In the year 2092 Earth is almost uninhabitable. Led by visionary tech billionaire James Sullivan (Spooks star Richard Armitage), the powerful UTS Corporation oversee humanity’s escape to a new orbiting home. On this artificial world designed to mimic Earth's natural environment, inhabitants are among a chosen few while non-citizens are strictly regulated by UTS via a set of oppressive laws and taxes. Meanwhile space is full of dangerous floating junk like discarded satellites and abandoned spaceships. Down-on-his-luck former UTS tech specialist Kim Tae-ho (Song Joon-ki) makes his meagre living as a "space sweeper." Along with crewmates Captain Jang (Kim Tae-ri), grizzled engineer Tiger Park (Jin Seon-kyu) and Bubs (Yoo Hae-jin) the wiseass robot he harvests space debris floating in Earth’s orbit and sells it to the company. For all their efforts the hard-working but luckless space sweepers can't seem to catch a break. Particularly Tae-ho who struggles to scrape together the money he needs to find the daughter he lost in space. While hauling an abandoned spacecraft the crew discover a passenger hiding aboard, a little girl named Kot-Nim (Park Ye-Rin). Media reports suggest Kot-Nim is actually Dorothy, a robot weapon of mass destruction constructed by the terrorist group Black Fox.

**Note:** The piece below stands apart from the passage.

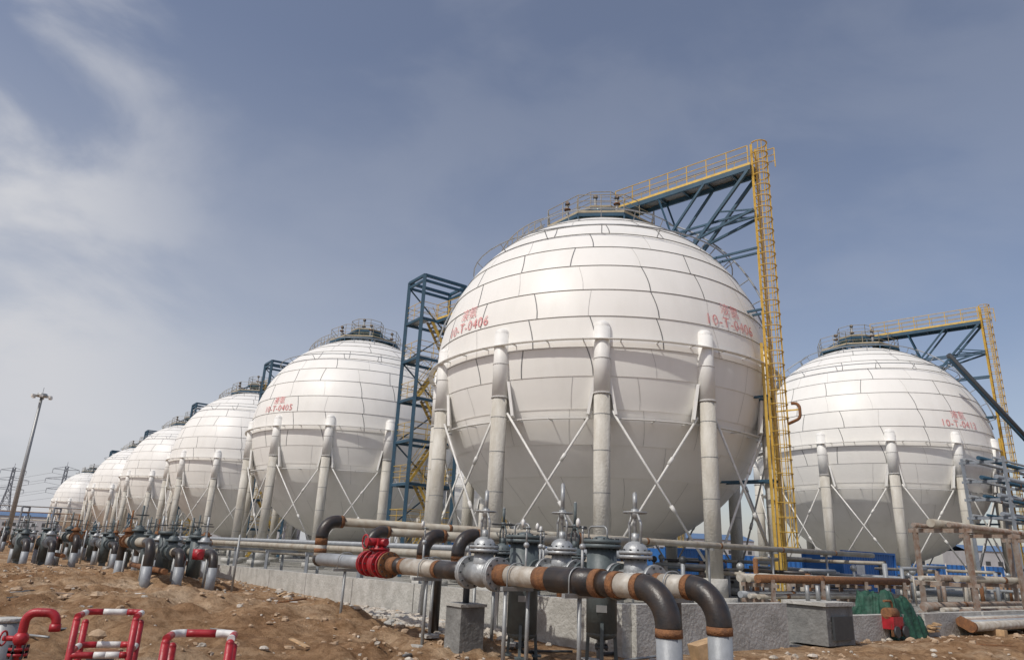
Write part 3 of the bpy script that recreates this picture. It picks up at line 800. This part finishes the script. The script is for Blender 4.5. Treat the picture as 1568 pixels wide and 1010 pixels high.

But when Tae-ho and the others try to ransom the child for a huge payoff they discover she holds the key to unravel a conspiracy threatening humanity's survival.
An impressively realized South Korean sci-fi blockbuster with an engaging, warm-hearted yet at the same time darkly satirical story , Space Sweepers stands as the most ambitious Asian space opera since Message from Space (1978) in terms of scale. Thematically it easily outpaces that fun but pulpy Japanese production. On a purely technical level writer-director Jo Sung-hee fashions a gorgeous-looking, densely realized production with spectacular sets, visual effects and high-octane space action sequences equal to any recent Hollywood effort. Equally impressive is Sung-hee's deft handling of an international cast to envision a multi-ethnic, multilingual future that grounds this fantastical futurescape in a plausible reality; seamlessly melded with a sense of cosmic wonder and heart often lacking in mainstream SF cinema.
It should be noted though that Space Sweepers is indebted to Joss Whedon's short-lived but influential TV show Firefly along with its companion feature film Serenity (2005). The film echoes Whedon's space western with its band of rugged, deceptively venal survivalist heroes, philosophical discourse on humanity's reckless mistreatment of the environment (which extends to littering space with abandoned tech) and portrait of a capitalistic future world where politics has become hopelessly corporatized. Jo Sung-hee envisions a corporate-controlled dystopia where even one man's grief and desperation can be commoditized and dehumanized, driving Kim Tae-ho and his compatriots towards self-preservation and harvesting money above all else. That is until Kot-Nim with her wide eyed innocence and adorable little bowl-cut reawakens the last vestige of empathy and kindness dormant in the hitherto money-driven characters.
Despite the occasional logic hole and a tendency to let weighty philosophical observations lapse into florid comic book speeches, Space Sweepers assembles a tight, compelling story. One that skillfully balances is cynical observations about the corporatization of society with heartfelt belief in the triumph of honest, goodhearted working people, moments of genuine tenderness between well-drawn characters and slapstick gags that are laugh out loud funny. It also makes a sly observation that global corporations are pushing humanity into space mainly because it is more profitable than trying to save the Earth. It is a point all the more unsettling at moment in time where so many billionaires are obsessed with going to space.